South Carolina Governor Nikki Haley (R) signed the “South Carolina Fairness in Justice Act of 2011” (H. 3375). Effective January 1, 2012, the bill includes limits on punitive damages modeled after Florida’s cap; requires disclosure of insurance policy limits for personal auto policies in accident cases; mandates that circuit solicitors obtain the attorney general’s approval before hiring outside counsel to file a civil action or filing a civil action; revises the statute of repose for construction cases; and caps appeal bonds at $25 million for businesses with 50 or more employees and gross revenue of more than $5 million, while imposing a $1 million limit for all other entities or individuals “Tort reform is a top priority to further protect our state’s businesses from the threat of unjustified, debilitating lawsuits while preserving everyone’s access to our legal system,” said bill co-sponsor Representative Bobby Harrell (R-Charleston).
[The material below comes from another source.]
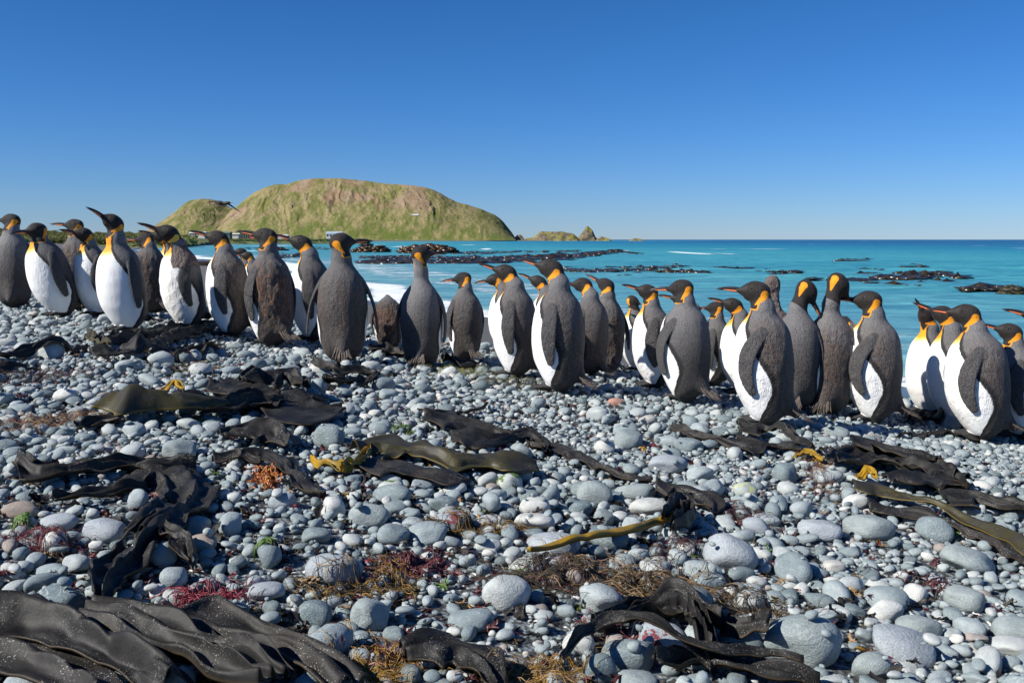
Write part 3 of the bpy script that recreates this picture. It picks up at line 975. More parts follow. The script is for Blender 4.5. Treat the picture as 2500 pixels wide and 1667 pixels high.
raft([(600, 606, 3), (680, 608, 4), (770, 606, 4), (860, 610, 3)], 240, 'dark reef strip behind the penguins left of centre')


def reef(u, v, wpx, hpx, D, label, mat='raft_brown', name='reef_rock', cat='rock'):
    c = on_z(u, v, SEA)
    a = wpx / 2 / FPX * c[1]; h = hpx / FPX * c[1]
    V = IV3.copy()
    nn = 1.5 * fbm(V[:, 0] * 2.4 + u, V[:, 1] * 2.4, V[:, 2] * 2.4, 5)
    V = V * (1 + 0.22 * nn)[:, None] * np.array([a, a * 0.45, h])
    VV, FF, n0 = [V], [IF3], len(V)
    for k in range(int(wpx * 4)):
        q = V[rng.integers(0, len(V))]
        if q[2] < -0.02: continue
        s_ = rng.uniform(0.05, 0.16) * h * 1.6 + 0.05
        B = IV1 * (1 + 0.35 * rng.normal(size=(len(IV1), 1))) * np.array([s_ * 2.2, s_ * 1.5, s_ * 0.8]) + q
        VV.append(B); FF.append(IF1 + n0); n0 += len(B)
    me = mesh_np(name, np.concatenate(VV), np.concatenate(FF))
    return tag(link(name, me, M[mat], loc=tuple(c)), label, cat)


reef(1045, 618, 135, 19, 0, 'broad reef hump thatched with rust-brown kelp behind the long-necked penguin')
reef(905, 616, 85, 13, 0, 'rust-brown kelp-covered reef behind the bill of the right-facing penguin')
reef(893, 604, 22, 14, 0, 'small dark pointed rock behind the rust-brown reef', 'raft')
reef(2470, 716, 46, 15, 0, 'smooth round olive rock in the water at the right edge', 'kelp_olive')
reef(1100, 588.5, 100, 5, 0, 'dark rocks fringing the foot of the headland', 'raft')
reef(1003, 588, 60, 9, 0, 'lumpy grey shore rocks below the headland hut', 'raft')
reef(665, 612, 70, 8, 0, 'low dark reef rock behind the brown-backed penguin', 'raft')


def shore_rock(u, v, D, wm, hm, label):
    x = (u - 1250) / FPX * D
    z = float(ground_z(x, D))
    V = IV3.copy()
    V = V * (1 + 0.3 * fbm(V[:, 0] * 2.2 + u, V[:, 1] * 2.2, V[:, 2] * 2.2, 5))[:, None] * np.array([wm, wm * 0.6, hm])
    return tag(link('shore_rock', mesh_np('shore_rock', V, IF3), M['raft'], loc=(x, D, z)), label, 'rock')


shore_rock(372, 640, 60, 0.9, 0.35, 'dark flat rock on the sand just left of the moulting penguin')
shore_rock(395, 615, 120, 1.6, 0.5, 'dark rock on the far sand above the two peeping bills')
shore_rock(498, 640, 75, 1.3, 0.35, 'low dark rock by the water right of the moulting penguin')
shore_rock(800, 612, 240, 3.5, 0.8, 'dark shore rock behind the nape of the right-facing penguin')


# ------------------------------------------------------------------ penguins : one continuous surface each
PGRID = {}


def smin(a, b, k):
    h = np.clip(0.5 + 0.5 * (b - a) / k, 0, 1)
    return b * (1 - h) + a * h - k * h * (1 - h)


def ell(p, r):
    k0 = np.sqrt(((p / r) ** 2).sum(-1)); k1 = np.sqrt(((p / (r * r)) ** 2).sum(-1)) + 1e-9
    return k0 * (k0 - 1) / k1


def capsule(p, a, b, ra, rb):
    ab = b - a
    t = np.clip(((p - a) @ ab) / (ab @ ab), 0, 1)
    return np.linalg.norm(p - a - t[:, None] * ab, axis=1) - (ra + (rb - ra) * t), t


TZ = np.array([-0.02, 0.02, 0.06, 0.12, 0.20, 0.30, 0.40, 0.50, 0.58, 0.64, 0.69, 0.73])
TF = np.array([0.00, 0.052, 0.092, 0.128, 0.168, 0.188, 0.188, 0.174, 0.150, 0.105, 0.045, 0.005])
TB = np.array([-0.04, -0.100, -0.138, -0.158, -0.170, -0.176, -0.174, -0.164, -0.143, -0.098, -0.044, -0.004])
TA = np.array([0.05, 0.108, 0.136, 0.156, 0.175, 0.184, 0.183, 0.171, 0.147, 0.100, 0.045, 0.010])
_zz = np.linspace(-0.02, 0.73, 200)


def _sm(v):
    y = np.interp(_zz, TZ, v)
    k = np.ones(17) / 17
    return np.convolve(np.r_[np.full(8, y[0]), y, np.full(8, y[-1])], k, 'valid')


TF_, TB_, TA_ = _sm(TF), _sm(TB), _sm(TA)


class Pen:
    """a king penguin in its own frame: feet at the origin, facing +X, about 0.88 m tall"""
    def __init__(s, lean=0.0, fat=1.0, head=(0.075, 0.80), hyaw=0.0, pitch=8.0, neck=1.0, flip=(0.0, 0.0), side=0.0, noflip=False, white=1.0, brown=0.4,
                 moult=0.0, pale=0.0, wide=1.0, fluff=0.0, tuck=False, roll=0.0, hs=1.0, nr=1.0, ear=1.0, tone=0.6, curl=0.0, fl_l=None, fl_r=None, ndark=0.0):
        s.__dict__.update({k: v for k, v in locals().items() if k != 's'})
        s.fat = fat = fat * 0.965
        s.hs = hs = hs * 1.16
        s.seed = (abs(head[0]) * 913 + fat * 171 + brown * 77 + pitch * 1.7) % 50
        s.cl, s.sl = math.cos(R(lean)), math.sin(R(lean))
        s.cr, s.sr = math.cos(R(roll)), math.sin(R(roll))
        s.piv = np.array([-0.02, 0, 0.05])
        hp = np.array([head[0], side, head[1]])
        s.H = hp                                     # skull centre, world-upright frame
        cy, sy = math.cos(R(hyaw)), math.sin(R(hyaw))
        cp, sp = math.cos(R(pitch)), math.sin(R(pitch))
        s.d = np.array([cp * cy, cp * sy, sp])
        s.sd = np.array([-sy, cy, 0.0])
        s.w = np.cross(s.d, s.sd)
        N0 = s.t2w(np.array([[0.005, 0, 0.56]]))[0]
        s.N0 = N0
        mid = s.t2w(np.array([[0.004, 0, 0.56 + 0.55 * max(0.02, (hp[2] - N0[2]))]]))[0]
        mid[2] = max(mid[2], N0[2] + 0.5 * (hp[2] - N0[2]))
        s.N1 = mid
        s.N2 = hp - s.d * 0.018 - s.w * 0.008
        # flippers : Bezier  shoulder - elbow - tip, in the torso frame
        s.fl = []
        for sg, ff in ((1, fl_l), (-1, fl_r)):
            fwd, out = ff if ff is not None else flip
            A = np.array([-0.015, 0, 0.560])
            B = np.array([0.02 + fwd * 0.16, 0, 0.395])
            C = np.array([-0.015 + fwd * 0.075, 0, 0.200 + 0.015 * abs(fwd)])
            tt = np.linspace(0, 1, 13)[:, None]
            Q = (1 - tt) ** 2 * A + 2 * tt * (1 - tt) * B + tt ** 2 * C
            ft_ = 1 + (fat - 1) * smooth(0.02, 0.3, Q[:, 2])
            f_ = np.interp(Q[:, 2], _zz, TF_); b_ = np.interp(Q[:, 2], _zz, TB_); a_ = np.interp(Q[:, 2], _zz, TA_) * wide * ft_
            cx_ = (f_ + b_) / 2; r_ = (f_ - b_) / 2 * ft_
            ex = np.clip((Q[:, 0] - cx_) / r_, -0.9, 0.9)
            yy_ = a_ * np.sqrt(1 - ex ** 2)
            N_ = np.stack([ex / r_, np.sqrt(1 - ex ** 2) / a_ * sg, 0.35 + 0 * ex], 1)
            N_ /= np.linalg.norm(N_, axis=1)[:, None]
            T_ = tt[:, 0]
            Q[:, 1] = sg * (yy_ + 0.004 + 0.012 * np.sin(np.pi * T_) + out * 0.13 * T_ ** 1.5 - 0.012 * (1 - T_) ** 3)
            s.fl.append((sg, Q, N_))

    def w2t(s, p):
        """upright frame -> torso frame (undo lean and roll)"""
        q = p - s.piv
        x = q[:, 0] * s.cl - q[:, 2] * s.sl
        z = q[:, 0] * s.sl + q[:, 2] * s.cl
        y = q[:, 1] * s.cr - z * s.sr
        z2 = q[:, 1] * s.sr + z * s.cr
        # a hunched back : the spine bows with height
        x = x - s.curl * np.clip(z2, 0, 1) ** 2
        return np.stack([x, y, z2], 1) + s.piv

    def t2w(s, q):
        q = q - s.piv
        x0 = q[:, 0] + s.curl * np.clip(q[:, 2], 0, 1) ** 2
        y = q[:, 1] * s.cr + q[:, 2] * s.sr
        z = -q[:, 1] * s.sr + q[:, 2] * s.cr
        x = x0 * s.cl + z * s.sl
        z2 = -x0 * s.sl + z * s.cl
        return np.stack([x, y, z2], 1) + s.piv

    def torso(s, q):
        z = q[:, 2]
        f = np.interp(z, _zz, TF_); b = np.interp(z, _zz, TB_); a = np.interp(z, _zz, TA_) * s.wide
        fat = 1 + (s.fat - 1) * smooth(0.02, 0.3, z)
        cx = (f + b) / 2; r = (f - b) / 2 * fat; a = a * fat
        k = np.sqrt(((q[:, 0] - cx) / r) ** 2 + (q[:, 1] / a) ** 2)
        d = (k - 1) * np.minimum(r, a)
        over = np.maximum(z - 0.72, 0) + np.maximum(-0.012 - z, 0)
        return np.maximum(d, -0.2) * 0.92 + over * 1.2, cx, r, a

    def flipper(s, q, which):
        sg, Q, NN = s.fl[which]
        best = np.full(len(q), 9.0)
        tb = np.zeros(len(q))
        for i in range(len(Q) - 1):
            a, b = Q[i], Q[i + 1]
            n = NN[i] + NN[i + 1]; n = n - (n @ (b - a)) * (b - a) / ((b - a) @ (b - a)); n /= np.linalg.norm(n)
            ab = b - a
            t = np.clip(((q - a) @ ab) / (ab @ ab), 0, 1)
            v = q - a - t[:, None] * ab
            T = (i + t) / (len(Q) - 1)
            vn = v @ n
            vp = np.linalg.norm(v - vn[:, None] * n, axis=1)
            wd = (0.020 + 0.031 * np.sin(np.pi * np.clip(T * 0.86 + 0.10, 0, 1)) ** 0.8) * (1 + 0.10 * (1 - T))
            th = 0.0135 - 0.005 * T
            d = (np.sqrt((vp / wd) ** 2 + (vn / th) ** 2) - 1) * th
            m = d < best
            best = np.where(m, d, best); tb = np.where(m, T, tb)
        return best, tb

    def headf(s, p):
        v = p - s.H
        h = s.hs
        L = np.stack([v @ s.d, v @ s.sd, v @ s.w], 1) / h
        e = ell(L - np.array([-0.004, 0, 0.0]), np.array([0.068, 0.047, 0.052]))
        c, _ = capsule(L, np.array([0.022, 0, -0.004]), np.array([0.094, 0, -0.010]), 0.040, 0.0125)
        t, _ = capsule(L, np.array([-0.02, 0, -0.022]), np.array([0.035, 0, -0.030]), 0.036, 0.020)
        return smin(smin(e, c, 0.028), t, 0.02) * h, L

    def field(s, p, parts=False):
        q = s.w2t(p)
        tor, cx, r, a = s.torso(q)
        rp, _ = capsule(q, np.array([-0.085, 0, 0.17]), np.array([-0.195, 0, 0.062]), 0.080, 0.026)
        tor = smin(tor, rp, 0.05)
        n1, _ = capsule(p, s.N0, s.N1, 0.092 * s.nr, 0.066 * s.nr)
        n2, _ = capsule(p, s.N1, s.N2, 0.066 * s.nr, 0.054)
        nk = smin(n1, n2, 0.03)
        hd, L = s.headf(p)
        d = smin(smin(tor, nk, 0.034), hd, 0.022)
        if s.fluff:
            g = s.fluff * 0.012 * fbm(p[:, 0] * 26, p[:, 1] * 26, p[:, 2] * 20, 3)
            d = d + g * (d < 0.06)
        # soft folds and feather unevenness
        bk = 1 - smooth(-0.03, 0.06, q[:, 0])
        d = d + (0.0014 + 0.0022 * bk) * noise3(p[:, 0] * 12 + s.lean * 3 + s.seed, p[:, 1] * 12, p[:, 2] * 6) + 0.0022 * noise3(p[:, 0] * 34 + s.seed, p[:, 1] * 34, p[:, 2] * 18) * (d < 0.02) * bk * (0.25 + 3.2 * max(0, s.brown - 0.4))
        # legs, feet and toes
        ft = np.full(len(p), 9.0)
        m = p[:, 2] < 0.10
        pm = p[m]
        if len(pm):
            f = np.full(len(pm), 9.0)
            for sg in (-1, 1):
                an = np.array([0.03, sg * 0.055, 0.025])
                c0, _ = capsule(pm, np.array([-0.02, sg * 0.05, 0.09]), an, 0.036, 0.026)
                f = np.minimum(f, c0)
                for dy, l in ((-0.028, 0.135), (0.0, 0.150), (0.030, 0.132)):
                    c1, _ = capsule(pm, an, np.array([l, sg * 0.055 + dy, 0.008]), 0.022, 0.0095)
                    f = smin(f, c1, 0.008)
            ft[m] = f
        d = smin(d, ft, 0.012)
        fls = []
        m = (np.abs(q[:, 1]) > 0.055) & (q[:, 2] < 0.62) & (q[:, 2] > 0.12)
        fl = np.full(len(p), 9.0); tf = np.zeros(len(p))
        if not s.noflip:
            for k in (0, 1):
                mk = m & (q[:, 1] * s.fl[k][0] > 0)
                if mk.any():
                    v, tb = s.flipper(q[mk], k)
                    fl[mk] = v; tf[mk] = tb
        if parts:
            return smin(d, fl, 0.004), dict(q=q, tor=tor, cx=cx, r=r, a=a, nk=nk, hd=hd, L=L, ft=ft, fl=fl, tf=tf, body=d)
        return smin(d, fl, 0.004)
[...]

See S.C. Rep. Bobby Harrell Press Release, June 1, 2011.

Tennessee Governor Bill Haslam (R) signed the “Tennessee Civil Justice Act” (H.B. 2008/S.B. 1522). The bill (i) “clarifies and defines the venue where a business can be sued”; (ii) “places a $750,000 cap on non-economic damages, except in instances of intentional misconduct, records destruction, or conduct under the influence of drugs or alcohol”; (iii) “raises the cap to $1 million on non-economic damages for catastrophic losses resulting in paraplegia, quadriplegia, amputation, substantial burns or wrongful death of a parent leaving minor children”; and (iv) “places a cap on damages of two times the compensatory damages or $500,000, whichever is greater, except in instances of intentional misconduct, records destruction, or conduct under the influence of drugs or alcohol,” according to Haslam.

“This tort reform legislation will help us attract and retain jobs by offering businesses more predictability and a way to quantify risk,” Haslam said. See Tenn. Gov. Bill Haslam Press Release, June 16, 2011.
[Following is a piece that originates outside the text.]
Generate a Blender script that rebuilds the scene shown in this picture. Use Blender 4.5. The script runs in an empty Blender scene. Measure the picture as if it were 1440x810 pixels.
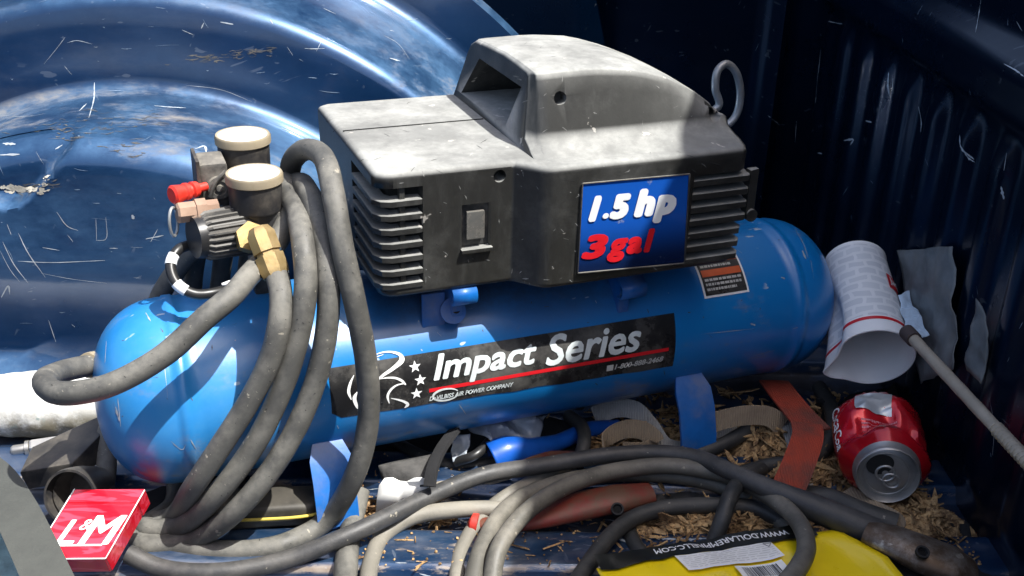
import bpy, bmesh, math, random
from mathutils import Vector, Matrix, noise
V = Vector
random.seed(7)
S = bpy.context.scene
COL = S.collection

# ------------------------------------------------------------------ camera, sky, sun
F, PIT, ROLL, CH, HEAD = 1542.0, .4416, .0295, .5918, .0265
cp, sp = math.cos(PIT), math.sin(PIT)
fw = V((math.sin(HEAD)*cp, math.cos(HEAD)*cp, -sp))
rt = V((math.cos(HEAD), -math.sin(HEAD), 0))
upv = rt.cross(fw)
RX = rt*math.cos(ROLL)+upv*math.sin(ROLL)
UX = upv*math.cos(ROLL)-rt*math.sin(ROLL)
CAM = V((0, 0, CH))
cd = bpy.data.cameras.new('camera'); cam = bpy.data.objects.new('camera', cd); COL.objects.link(cam)
cam.matrix_world = Matrix(((RX.x, UX.x, -fw.x, 0), (RX.y, UX.y, -fw.y, 0), (RX.z, UX.z, -fw.z, CH), (0, 0, 0, 1)))
cd.sensor_width = 36; cd.lens = F/1440*36; cd.clip_start = .01; cd.clip_end = 500
S.camera = cam

SUN = V((.45, -.25, 1)).normalized()
elev = math.asin(SUN.z); azim = math.atan2(SUN.x, SUN.y)
w = bpy.data.worlds.new('World'); S.world = w; w.use_nodes = True
nt = w.node_tree; sky = nt.nodes.new('ShaderNodeTexSky'); sky.sky_type = 'NISHITA'
sky.sun_disc = False; sky.sun_elevation = elev; sky.sun_rotation = azim
bgn = nt.nodes['Background']; nt.links.new(sky.outputs[0], bgn.inputs[0]); bgn.inputs[1].default_value = .15; sky.dust_density = 3.5; sky.ozone_density = 0.0; sky.air_density = .8
ld = bpy.data.lights.new('sun', 'SUN'); ld.energy = 4.6; ld.angle = math.radians(.5); ld.color = (1, .985, .945)
sun = bpy.data.objects.new('sun', ld); COL.objects.link(sun)
sun.rotation_euler = SUN.to_track_quat('Z', 'Y').to_euler()
S.view_settings.view_transform = 'Standard'; S.view_settings.look = 'None'
S.view_settings.exposure = .95; S.view_settings.gamma = 1

# ------------------------------------------------------------------ geometry of the shot -> points in the place
def ray(px, py): return fw+RX*((px-720)/F)+UX*((405-py)/F)
def onplane(px, py, p0, n):
    r = ray(px, py); return CAM+r*((V(p0)-CAM).dot(V(n))/r.dot(V(n)))
def az(px, py, z=0): return onplane(px, py, (0, 0, z), (0, 0, 1))
def ad(px, py, d): return CAM+ray(px, py)*d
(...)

Alabama Governor Robert Bentley (R) signed into law five measures aimed at improving “the court system” in the state, according to Senator Cam Ward (R-Alabaster), a key tort reform player. Ward said that the “Alabama Small Business Protection Act” (S.B. 184) “will prohibit product liability actions against sellers if they are not the manufacturer and did not cause any defect in the product.” Other legislation (S.B. 187) “updates the standard for admissibility of expert testimony in certain civil cases and major criminal cases to reflect the standard used in the federal court system.” Another bill (S.B. 207) will lower post-judgment interest from 12 percent to 7.5 percent, the “current Southeast average.” Another measure (S.B. 212) “will prohibit ‘forum shopping’ of wrongful death actions by requiring that a suit can be brought only in the county where the decedent could have filed suit.” And another bill (S.B. 59) “lessens the statute of repose such that an architect, engineer or builder may not be sued if alleged damages occur over 7 years after their work is completed.” See Ala. Sen. Cam Ward Press Release, June 9, 2011.